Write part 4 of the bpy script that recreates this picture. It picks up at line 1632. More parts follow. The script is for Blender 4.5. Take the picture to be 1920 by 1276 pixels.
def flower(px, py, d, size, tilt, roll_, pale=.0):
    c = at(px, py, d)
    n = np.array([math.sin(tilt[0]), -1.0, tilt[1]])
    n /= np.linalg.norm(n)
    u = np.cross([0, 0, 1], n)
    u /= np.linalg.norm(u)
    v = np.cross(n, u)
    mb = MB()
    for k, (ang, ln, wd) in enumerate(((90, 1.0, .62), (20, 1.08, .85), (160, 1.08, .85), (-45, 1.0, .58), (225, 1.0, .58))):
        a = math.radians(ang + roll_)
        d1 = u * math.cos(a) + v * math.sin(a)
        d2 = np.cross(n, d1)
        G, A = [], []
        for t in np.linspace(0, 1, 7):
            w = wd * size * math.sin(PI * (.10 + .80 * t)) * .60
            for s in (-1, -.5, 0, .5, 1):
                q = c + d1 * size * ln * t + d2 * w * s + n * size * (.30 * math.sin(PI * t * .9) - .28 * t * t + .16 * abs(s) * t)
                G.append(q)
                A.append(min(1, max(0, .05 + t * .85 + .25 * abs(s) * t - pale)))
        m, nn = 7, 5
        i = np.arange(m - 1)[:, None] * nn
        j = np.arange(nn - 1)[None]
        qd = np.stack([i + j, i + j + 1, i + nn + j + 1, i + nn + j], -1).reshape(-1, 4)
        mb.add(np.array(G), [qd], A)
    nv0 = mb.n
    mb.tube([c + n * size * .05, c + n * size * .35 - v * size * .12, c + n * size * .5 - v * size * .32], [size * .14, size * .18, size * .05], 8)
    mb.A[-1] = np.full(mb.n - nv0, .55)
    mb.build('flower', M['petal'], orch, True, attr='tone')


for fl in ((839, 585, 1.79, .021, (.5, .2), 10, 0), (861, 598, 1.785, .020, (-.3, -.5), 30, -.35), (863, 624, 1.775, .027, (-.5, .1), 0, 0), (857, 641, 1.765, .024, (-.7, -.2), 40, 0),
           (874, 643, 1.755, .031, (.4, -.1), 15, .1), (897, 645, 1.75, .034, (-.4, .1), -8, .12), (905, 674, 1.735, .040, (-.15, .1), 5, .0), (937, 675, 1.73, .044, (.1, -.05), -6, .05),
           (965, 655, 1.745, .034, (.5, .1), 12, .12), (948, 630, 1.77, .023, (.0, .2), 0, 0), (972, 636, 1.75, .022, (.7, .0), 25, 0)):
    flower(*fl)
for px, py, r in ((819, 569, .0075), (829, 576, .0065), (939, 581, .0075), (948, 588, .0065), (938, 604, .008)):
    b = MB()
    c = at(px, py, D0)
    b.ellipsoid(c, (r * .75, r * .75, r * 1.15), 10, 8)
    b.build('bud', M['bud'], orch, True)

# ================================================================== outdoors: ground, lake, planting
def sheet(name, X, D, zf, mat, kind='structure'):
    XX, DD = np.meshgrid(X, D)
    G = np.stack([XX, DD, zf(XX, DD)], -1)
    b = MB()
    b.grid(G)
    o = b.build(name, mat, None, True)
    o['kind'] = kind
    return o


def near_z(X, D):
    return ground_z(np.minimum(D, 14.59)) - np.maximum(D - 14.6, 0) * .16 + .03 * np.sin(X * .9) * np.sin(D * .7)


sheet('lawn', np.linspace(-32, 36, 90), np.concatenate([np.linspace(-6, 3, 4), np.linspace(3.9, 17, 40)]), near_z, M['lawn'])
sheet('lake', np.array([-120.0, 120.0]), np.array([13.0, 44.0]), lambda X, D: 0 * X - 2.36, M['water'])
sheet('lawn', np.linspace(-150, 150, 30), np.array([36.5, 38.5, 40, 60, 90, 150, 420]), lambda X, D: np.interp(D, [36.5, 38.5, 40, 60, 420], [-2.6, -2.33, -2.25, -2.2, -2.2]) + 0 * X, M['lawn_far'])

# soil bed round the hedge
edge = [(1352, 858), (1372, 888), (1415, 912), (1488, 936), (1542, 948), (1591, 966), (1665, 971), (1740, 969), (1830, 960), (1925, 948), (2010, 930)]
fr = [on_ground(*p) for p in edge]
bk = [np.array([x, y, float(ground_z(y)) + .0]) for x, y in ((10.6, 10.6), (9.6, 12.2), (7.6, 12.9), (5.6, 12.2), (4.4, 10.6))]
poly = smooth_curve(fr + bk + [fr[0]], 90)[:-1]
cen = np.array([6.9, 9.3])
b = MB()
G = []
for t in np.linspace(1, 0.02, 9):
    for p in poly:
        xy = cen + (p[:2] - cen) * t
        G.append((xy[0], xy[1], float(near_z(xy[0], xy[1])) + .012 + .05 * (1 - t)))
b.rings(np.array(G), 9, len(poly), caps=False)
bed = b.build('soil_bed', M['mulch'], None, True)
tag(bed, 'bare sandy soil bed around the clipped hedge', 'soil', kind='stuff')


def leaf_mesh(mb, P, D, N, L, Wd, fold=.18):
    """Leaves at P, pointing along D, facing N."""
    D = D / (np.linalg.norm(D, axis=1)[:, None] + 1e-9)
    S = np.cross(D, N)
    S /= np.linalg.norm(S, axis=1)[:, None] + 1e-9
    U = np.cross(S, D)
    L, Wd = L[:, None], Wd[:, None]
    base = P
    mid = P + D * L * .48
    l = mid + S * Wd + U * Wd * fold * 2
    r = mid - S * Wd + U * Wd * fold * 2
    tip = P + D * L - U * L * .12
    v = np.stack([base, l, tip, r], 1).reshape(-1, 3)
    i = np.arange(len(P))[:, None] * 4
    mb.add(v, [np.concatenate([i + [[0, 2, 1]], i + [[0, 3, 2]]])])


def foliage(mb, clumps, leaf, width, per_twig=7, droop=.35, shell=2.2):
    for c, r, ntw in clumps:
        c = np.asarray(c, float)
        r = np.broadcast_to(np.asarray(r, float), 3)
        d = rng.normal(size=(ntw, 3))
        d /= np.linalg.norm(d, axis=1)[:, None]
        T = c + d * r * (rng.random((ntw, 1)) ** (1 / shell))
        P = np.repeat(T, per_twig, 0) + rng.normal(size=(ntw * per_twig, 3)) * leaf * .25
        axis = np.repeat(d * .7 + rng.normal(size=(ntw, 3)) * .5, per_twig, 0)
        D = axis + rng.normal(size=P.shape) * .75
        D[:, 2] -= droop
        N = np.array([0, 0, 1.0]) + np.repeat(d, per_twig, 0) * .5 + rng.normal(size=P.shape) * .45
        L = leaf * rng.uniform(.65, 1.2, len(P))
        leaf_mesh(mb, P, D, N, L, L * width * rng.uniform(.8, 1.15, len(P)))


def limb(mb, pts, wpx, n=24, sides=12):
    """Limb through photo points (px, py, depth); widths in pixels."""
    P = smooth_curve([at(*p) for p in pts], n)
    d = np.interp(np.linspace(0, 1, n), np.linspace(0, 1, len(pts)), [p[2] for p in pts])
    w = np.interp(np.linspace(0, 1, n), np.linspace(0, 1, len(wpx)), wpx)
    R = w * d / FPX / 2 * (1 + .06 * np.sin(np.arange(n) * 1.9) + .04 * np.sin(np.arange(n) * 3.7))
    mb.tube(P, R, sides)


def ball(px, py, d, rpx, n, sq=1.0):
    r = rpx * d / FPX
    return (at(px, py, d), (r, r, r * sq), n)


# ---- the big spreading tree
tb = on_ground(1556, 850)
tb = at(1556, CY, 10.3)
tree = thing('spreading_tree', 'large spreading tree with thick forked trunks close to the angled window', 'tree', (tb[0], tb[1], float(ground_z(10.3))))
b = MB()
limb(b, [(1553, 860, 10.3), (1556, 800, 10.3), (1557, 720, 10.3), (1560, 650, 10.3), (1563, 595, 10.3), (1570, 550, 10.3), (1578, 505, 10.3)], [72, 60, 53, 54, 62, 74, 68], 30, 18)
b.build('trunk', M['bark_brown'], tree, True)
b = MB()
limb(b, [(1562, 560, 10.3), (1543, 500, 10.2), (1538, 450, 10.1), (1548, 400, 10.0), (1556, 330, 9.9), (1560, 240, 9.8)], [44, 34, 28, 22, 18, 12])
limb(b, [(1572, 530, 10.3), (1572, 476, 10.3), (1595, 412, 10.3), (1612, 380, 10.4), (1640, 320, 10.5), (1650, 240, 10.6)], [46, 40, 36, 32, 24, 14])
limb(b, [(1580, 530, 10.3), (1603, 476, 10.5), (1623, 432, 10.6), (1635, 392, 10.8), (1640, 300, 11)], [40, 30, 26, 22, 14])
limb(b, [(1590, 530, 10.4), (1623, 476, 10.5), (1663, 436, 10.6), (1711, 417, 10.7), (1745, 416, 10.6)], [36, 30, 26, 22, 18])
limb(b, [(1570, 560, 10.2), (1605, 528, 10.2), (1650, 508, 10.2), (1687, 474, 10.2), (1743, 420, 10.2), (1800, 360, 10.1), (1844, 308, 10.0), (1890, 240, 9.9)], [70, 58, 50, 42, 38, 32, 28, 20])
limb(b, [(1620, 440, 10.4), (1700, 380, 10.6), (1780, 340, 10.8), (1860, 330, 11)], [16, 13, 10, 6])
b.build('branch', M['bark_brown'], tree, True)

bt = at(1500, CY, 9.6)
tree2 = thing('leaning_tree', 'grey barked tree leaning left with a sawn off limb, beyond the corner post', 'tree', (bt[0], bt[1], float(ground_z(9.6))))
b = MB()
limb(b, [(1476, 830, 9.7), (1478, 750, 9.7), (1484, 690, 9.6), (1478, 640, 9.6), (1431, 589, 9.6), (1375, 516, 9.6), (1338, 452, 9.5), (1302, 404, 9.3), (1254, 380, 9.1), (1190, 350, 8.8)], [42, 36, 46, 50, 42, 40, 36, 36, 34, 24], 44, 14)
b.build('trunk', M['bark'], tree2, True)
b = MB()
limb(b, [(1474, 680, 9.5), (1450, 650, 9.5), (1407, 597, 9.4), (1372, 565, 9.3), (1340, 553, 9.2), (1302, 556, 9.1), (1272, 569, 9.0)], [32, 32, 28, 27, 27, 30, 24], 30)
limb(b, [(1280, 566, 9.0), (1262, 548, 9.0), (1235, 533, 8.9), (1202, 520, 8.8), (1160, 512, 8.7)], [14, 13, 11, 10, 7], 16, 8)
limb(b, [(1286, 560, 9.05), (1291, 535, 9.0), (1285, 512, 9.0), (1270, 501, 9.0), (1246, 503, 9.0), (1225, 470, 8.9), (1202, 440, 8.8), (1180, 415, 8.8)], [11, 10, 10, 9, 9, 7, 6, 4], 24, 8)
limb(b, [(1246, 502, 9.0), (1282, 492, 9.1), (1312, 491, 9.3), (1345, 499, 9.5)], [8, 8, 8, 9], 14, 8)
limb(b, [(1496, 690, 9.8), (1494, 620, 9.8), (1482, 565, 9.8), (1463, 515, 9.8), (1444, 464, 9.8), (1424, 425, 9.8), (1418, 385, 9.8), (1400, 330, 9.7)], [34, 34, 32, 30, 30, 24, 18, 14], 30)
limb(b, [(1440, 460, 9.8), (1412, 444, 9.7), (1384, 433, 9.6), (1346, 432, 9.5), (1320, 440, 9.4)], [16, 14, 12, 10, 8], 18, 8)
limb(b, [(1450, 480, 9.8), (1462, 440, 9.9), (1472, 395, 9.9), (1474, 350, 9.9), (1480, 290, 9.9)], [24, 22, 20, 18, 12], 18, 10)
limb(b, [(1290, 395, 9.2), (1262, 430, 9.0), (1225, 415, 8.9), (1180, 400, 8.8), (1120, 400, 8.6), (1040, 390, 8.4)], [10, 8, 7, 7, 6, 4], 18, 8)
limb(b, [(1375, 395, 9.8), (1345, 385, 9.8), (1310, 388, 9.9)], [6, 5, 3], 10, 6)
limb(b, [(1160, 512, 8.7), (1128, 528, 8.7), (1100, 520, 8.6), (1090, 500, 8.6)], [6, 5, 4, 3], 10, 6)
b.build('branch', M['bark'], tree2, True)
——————
- WHAT YOU SHOULD DO
Write out exactly, please, the lines beginning at the start of the material and ending with the line that holds "mb.build('flower', M['petal'], orch, True, attr='tone')", both included.

- PROBLEM SOLUTION
Write part 4 of the bpy script that recreates this picture. It picks up at line 1632. More parts follow. The script is for Blender 4.5. Take the picture to be 1920 by 1276 pixels.
def flower(px, py, d, size, tilt, roll_, pale=.0):
    c = at(px, py, d)
    n = np.array([math.sin(tilt[0]), -1.0, tilt[1]])
    n /= np.linalg.norm(n)
    u = np.cross([0, 0, 1], n)
    u /= np.linalg.norm(u)
    v = np.cross(n, u)
    mb = MB()
    for k, (ang, ln, wd) in enumerate(((90, 1.0, .62), (20, 1.08, .85), (160, 1.08, .85), (-45, 1.0, .58), (225, 1.0, .58))):
        a = math.radians(ang + roll_)
        d1 = u * math.cos(a) + v * math.sin(a)
        d2 = np.cross(n, d1)
        G, A = [], []
        for t in np.linspace(0, 1, 7):
            w = wd * size * math.sin(PI * (.10 + .80 * t)) * .60
            for s in (-1, -.5, 0, .5, 1):
                q = c + d1 * size * ln * t + d2 * w * s + n * size * (.30 * math.sin(PI * t * .9) - .28 * t * t + .16 * abs(s) * t)
                G.append(q)
                A.append(min(1, max(0, .05 + t * .85 + .25 * abs(s) * t - pale)))
        m, nn = 7, 5
        i = np.arange(m - 1)[:, None] * nn
        j = np.arange(nn - 1)[None]
        qd = np.stack([i + j, i + j + 1, i + nn + j + 1, i + nn + j], -1).reshape(-1, 4)
        mb.add(np.array(G), [qd], A)
    nv0 = mb.n
    mb.tube([c + n * size * .05, c + n * size * .35 - v * size * .12, c + n * size * .5 - v * size * .32], [size * .14, size * .18, size * .05], 8)
    mb.A[-1] = np.full(mb.n - nv0, .55)
    mb.build('flower', M['petal'], orch, True, attr='tone')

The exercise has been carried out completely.